Niagara Falls city council wants to see a change in the way sewage flows in Chippawa.
During a recent meeting, council directed staff to move forward with a Chippawa servicing strategy, specifically including gravity drainage to the future proposed wastewater treatment plant.
Coun. Victor Pietrangelo, who made the motion, said this would eliminate the pumping of sewage across the Welland River, known locally as Chippawa Creek or the Crick, including allowing for future servicing capabilities.
The resolution, which was approved unanimously, will be sent to Niagara Region for support and possible inclusion in its ongoing planning and development efforts.
“In my humble opinion, this will eliminate the focus from being on the existing infrastructure since sewage will, once implemented, be flowing via gravity,” said Pietrangelo.
Officials are looking at a 16-hectare greenfield north of Reixinger Road, south of Welland River and east of the QEW, for Niagara Region’s south Niagara Falls wastewater treatment plant.
The goal is to have the facility in service by 2027.
The project is expected to improve efficiency of the wastewater system in the south end of the city, which now pumps wastewater uphill to the other side of Lundy’s Lane where gravity takes over on the way to the existing Stanley Avenue treatment plant.
The Chippawa area has had a long history of issues pertaining to wastewater servicing.
The issues are more pronounced during wet-weather events as a result of significant extraneous flows entering the sewer system, resulting in sewer surcharging, overflows, and sometimes basement flooding.
City staff said more than $22.4 million has been committed or spent during the last 20 years through studies, capital infrastructure improvement projects and assistance programs to reduce the risk of basement flooding.
Erik Nickel, the city’s director of municipal works, said right now sewage in Chippawa is pumped across Welland River.
“There’s really only one treatment facility and that’s on Stanley Avenue in the north end,” he said.
“All of the sewage gets drained in Chippawa to pumps that pump it under the creek and then it has to continue to be pumped up over Lundy’s Lane, because that’s kind of the high point of the city, and then it can go by gravity all the way to the treatment facility on Stanley.”
Nickel said the new plant, which is in the early stages of approval, presents an option to avoid pumping everything across the river, “if we can extend a sewer from that new plant to Chippawa.”
“It’s a regional pump system, it’s a regional trunk sewer that would be providing the relief for that part of Chippawa,” he said.
“We are still continuing to work with the Region through some of those finer details. All signs point to there being no issues to drain that section of Chippawa by gravity on the south side on the Welland River.”

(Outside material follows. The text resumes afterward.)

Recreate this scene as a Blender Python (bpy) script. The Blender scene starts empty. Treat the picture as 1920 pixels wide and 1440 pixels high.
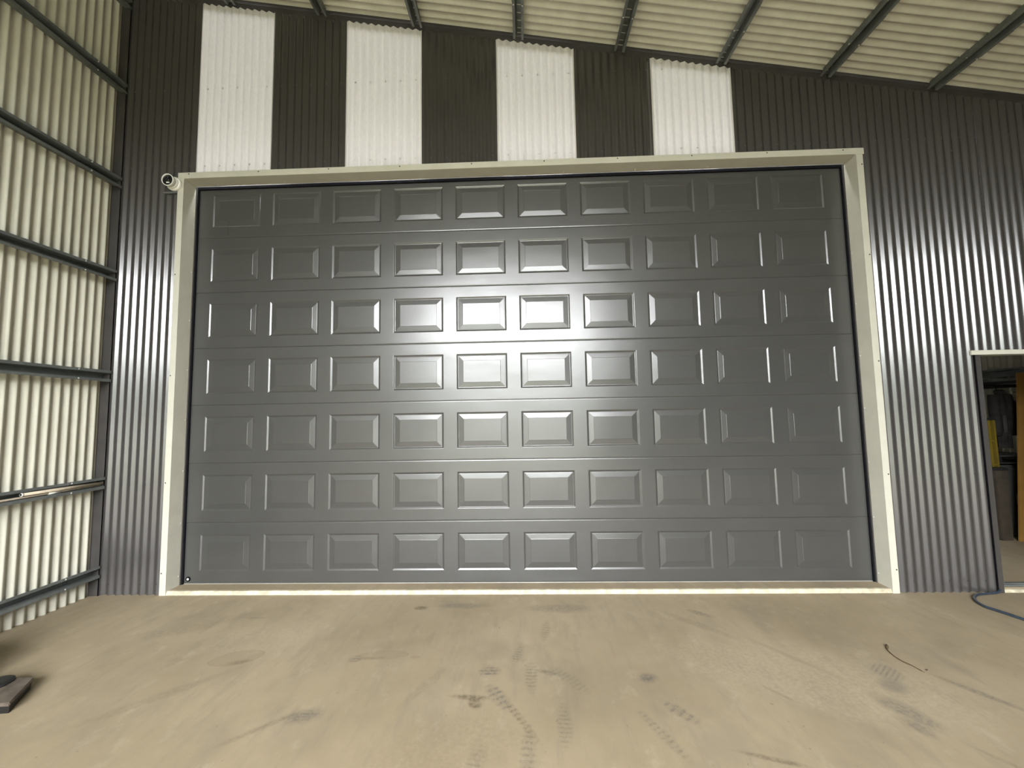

Pietrangelo said hearing it’s a “viable” option, “I personally would like to make it a priority of the city that we look at changing the flows that Chippawa currently has.”
“Once the new sewage treatment plant is open, we’ll have the infrastructure in place so that we no longer have to pump sewage underneath the creek,” he said.
“To me, that is part of the problem and I think any time that you’re not flowing by gravity, you’re just asking for things to go wrong.”
Mayor Jim Diodati said Pietrangelo’s idea is “brilliant” and is “the most efficient way to deal with sewage.”
“The way we do it now, it’s very inefficient,” he said.
“Everything in Chippawa and in south Niagara, we push uphill to Lundy’s Lane, so it’s going uphill for many kilometres and then it flows downhill towards the Stanley treatment centre. It goes underneath the Welland River and then uphill. It was not a great design from back in the day.”
Diodati said Pietrangelo has been pushing “very aggressively” for the new treatment plant.
“The idea now will take a lot less effort to treat a lot more sewage and it’s a great plan,” he said.
“Vic is absolutely right on with this and it’s going to help anybody with challenges with floods and sewer backups. This is going to be a long-term fix for well into the future.”